Mais ce sont malgré tout les élites russes qui paient la guerre et ses conséquences. En supposant que Vladimir Poutine atteigne ses objectifs, en parvenant à convaincre l'Ukraine de céder des parties du Donbass, la guerre leur coûtera cher. Les plus riches du pays devraient investir de l'argent pour reconstruire les zones de guerre, alors que les affaires continueraient de s'effondrer dans le même temps en raison des sanctions des Occidentaux.

De plus, une défaite du Kremlin ne signifierait pas nécessairement un changement de gouvernement. «Certains estiment que Poutine pourra maintenir son pouvoir même en cas de défaite, assure Boris Bondarev. Tant qu'il continuera la guerre et que l'Occident s'en tiendra à ses livraisons d'armes, rien ne se passera.» Pour que les élites expriment des critiques, l'homme en est sûr: «Il faut qu'il y ait une perte militaire totale. Ce n'est qu'alors que les élites comprendront qu'elles doivent agir.»

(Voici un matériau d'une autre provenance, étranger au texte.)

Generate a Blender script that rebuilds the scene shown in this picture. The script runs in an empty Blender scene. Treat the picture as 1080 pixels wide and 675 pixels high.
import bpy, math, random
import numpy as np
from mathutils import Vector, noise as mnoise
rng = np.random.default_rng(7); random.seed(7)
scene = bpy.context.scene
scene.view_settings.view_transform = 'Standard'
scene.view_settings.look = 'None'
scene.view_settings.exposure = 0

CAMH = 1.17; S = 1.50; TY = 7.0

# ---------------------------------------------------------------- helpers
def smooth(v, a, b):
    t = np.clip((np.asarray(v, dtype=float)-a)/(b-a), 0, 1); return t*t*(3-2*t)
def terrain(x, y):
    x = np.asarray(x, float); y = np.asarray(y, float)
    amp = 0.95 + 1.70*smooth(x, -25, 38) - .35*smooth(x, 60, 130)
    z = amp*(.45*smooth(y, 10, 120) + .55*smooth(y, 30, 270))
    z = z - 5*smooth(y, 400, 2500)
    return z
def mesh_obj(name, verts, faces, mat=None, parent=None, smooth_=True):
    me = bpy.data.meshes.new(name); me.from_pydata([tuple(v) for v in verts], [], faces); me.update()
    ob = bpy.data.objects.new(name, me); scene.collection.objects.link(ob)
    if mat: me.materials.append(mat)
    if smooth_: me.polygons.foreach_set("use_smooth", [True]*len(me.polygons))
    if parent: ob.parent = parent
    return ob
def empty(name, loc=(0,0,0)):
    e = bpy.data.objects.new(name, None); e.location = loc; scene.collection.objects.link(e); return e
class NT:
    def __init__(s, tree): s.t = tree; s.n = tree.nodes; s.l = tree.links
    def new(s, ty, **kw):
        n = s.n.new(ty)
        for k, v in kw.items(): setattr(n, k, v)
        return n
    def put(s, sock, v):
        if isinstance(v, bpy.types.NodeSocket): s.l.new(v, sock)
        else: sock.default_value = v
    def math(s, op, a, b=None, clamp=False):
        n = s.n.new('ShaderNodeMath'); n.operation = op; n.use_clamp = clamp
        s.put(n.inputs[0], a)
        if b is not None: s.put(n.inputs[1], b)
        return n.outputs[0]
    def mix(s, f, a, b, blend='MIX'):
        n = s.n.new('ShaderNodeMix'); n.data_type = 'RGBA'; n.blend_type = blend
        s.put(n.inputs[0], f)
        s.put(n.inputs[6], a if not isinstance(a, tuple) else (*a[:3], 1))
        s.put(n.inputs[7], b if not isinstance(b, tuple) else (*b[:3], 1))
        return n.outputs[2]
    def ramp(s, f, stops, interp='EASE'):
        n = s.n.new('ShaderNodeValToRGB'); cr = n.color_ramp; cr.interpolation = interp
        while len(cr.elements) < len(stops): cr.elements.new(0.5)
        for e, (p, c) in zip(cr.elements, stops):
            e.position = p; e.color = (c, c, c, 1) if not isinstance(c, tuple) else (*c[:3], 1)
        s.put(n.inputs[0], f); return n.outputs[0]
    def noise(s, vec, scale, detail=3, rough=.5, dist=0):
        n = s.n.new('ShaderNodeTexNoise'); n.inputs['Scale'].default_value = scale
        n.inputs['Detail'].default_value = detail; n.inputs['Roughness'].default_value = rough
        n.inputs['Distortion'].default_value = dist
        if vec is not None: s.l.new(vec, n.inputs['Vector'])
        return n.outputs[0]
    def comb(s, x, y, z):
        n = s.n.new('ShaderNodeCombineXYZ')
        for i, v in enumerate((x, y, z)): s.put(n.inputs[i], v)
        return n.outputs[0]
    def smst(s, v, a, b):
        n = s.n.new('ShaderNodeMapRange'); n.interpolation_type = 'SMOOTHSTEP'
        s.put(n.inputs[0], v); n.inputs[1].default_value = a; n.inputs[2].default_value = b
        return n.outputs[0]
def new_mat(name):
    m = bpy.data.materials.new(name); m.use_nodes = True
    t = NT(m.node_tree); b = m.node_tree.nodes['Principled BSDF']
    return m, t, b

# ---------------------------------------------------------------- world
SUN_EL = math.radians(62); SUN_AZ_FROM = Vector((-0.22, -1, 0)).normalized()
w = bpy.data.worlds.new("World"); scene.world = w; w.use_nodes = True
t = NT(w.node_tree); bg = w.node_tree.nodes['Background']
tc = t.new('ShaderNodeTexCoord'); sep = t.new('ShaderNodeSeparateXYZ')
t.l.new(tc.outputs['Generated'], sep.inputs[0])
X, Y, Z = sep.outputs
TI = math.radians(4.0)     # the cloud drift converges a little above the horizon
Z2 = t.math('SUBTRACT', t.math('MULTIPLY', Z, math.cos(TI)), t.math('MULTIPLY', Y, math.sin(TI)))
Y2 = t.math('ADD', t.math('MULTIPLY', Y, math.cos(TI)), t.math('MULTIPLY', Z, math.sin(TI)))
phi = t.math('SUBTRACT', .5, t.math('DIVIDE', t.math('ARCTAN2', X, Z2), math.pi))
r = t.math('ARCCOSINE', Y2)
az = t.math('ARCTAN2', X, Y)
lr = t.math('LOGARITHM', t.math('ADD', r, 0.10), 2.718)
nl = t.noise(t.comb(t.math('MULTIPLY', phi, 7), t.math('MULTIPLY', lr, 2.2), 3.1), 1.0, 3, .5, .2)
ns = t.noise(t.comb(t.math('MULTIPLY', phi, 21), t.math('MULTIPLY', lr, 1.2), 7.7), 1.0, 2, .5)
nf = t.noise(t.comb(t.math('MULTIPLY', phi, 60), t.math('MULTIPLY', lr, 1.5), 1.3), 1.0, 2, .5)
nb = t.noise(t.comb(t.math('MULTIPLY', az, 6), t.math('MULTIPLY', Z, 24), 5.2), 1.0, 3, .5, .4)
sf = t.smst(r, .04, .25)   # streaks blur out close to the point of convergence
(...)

Les élites craignent pour leur vie

Quoi qu'il en soit, les personnes fortunées sont sous pression. Alors que la situation stagne sur le front, le pessimisme grandit dans le pays. Cela n'empêche pas le président russe de poursuivre sa volonté impérialiste. Sa plus grande arme est la peur. Au cours des 20 dernières années, il a réussi à contraindre les élites à céder leur fortune, faute de quoi elles étaient jetées en prison, selon le «Washington Post».

Cette méthode reste particulièrement efficace alors que la guerre bat son plein et qu'elle coûte toujours plus. Refuser de la financer est synonyme de danger pour les élites. Parmi elles, tous craignent d'être le prochain nom à la liste de mystérieux de décès. La mort de Marina Yankina la semaine dernière a fait grand bruit. Elle était un personnage clé dans le financement de la guerre de Poutine en Ukraine.

Ces derniers mois, plusieurs fonctionnaires russes sont décédés dans des circonstances pour le moins étranges. Le 26 décembre 2022, par exemple, Pavel Antonov, le député le plus riche du parlement russe et critique de Poutine, est mort en Inde, en étant soi-disant tombé d'une fenêtre d'hôtel. Son compagnon, Vladimir Bidenov, avait été retrouvé mort dans le même hôtel quelques jours auparavant.

«Tous les membres de l'élite russe sont inquiets», affirme Alexandra Prokopenko, ancienne fonctionnaire à la Banque centrale russe. Ses collègues restés en Russie ne voient pas d'issue claire au conflit. Elle en est convaincue: «C'est une question de survie pour les hauts fonctionnaires qui sont restés en Russie.»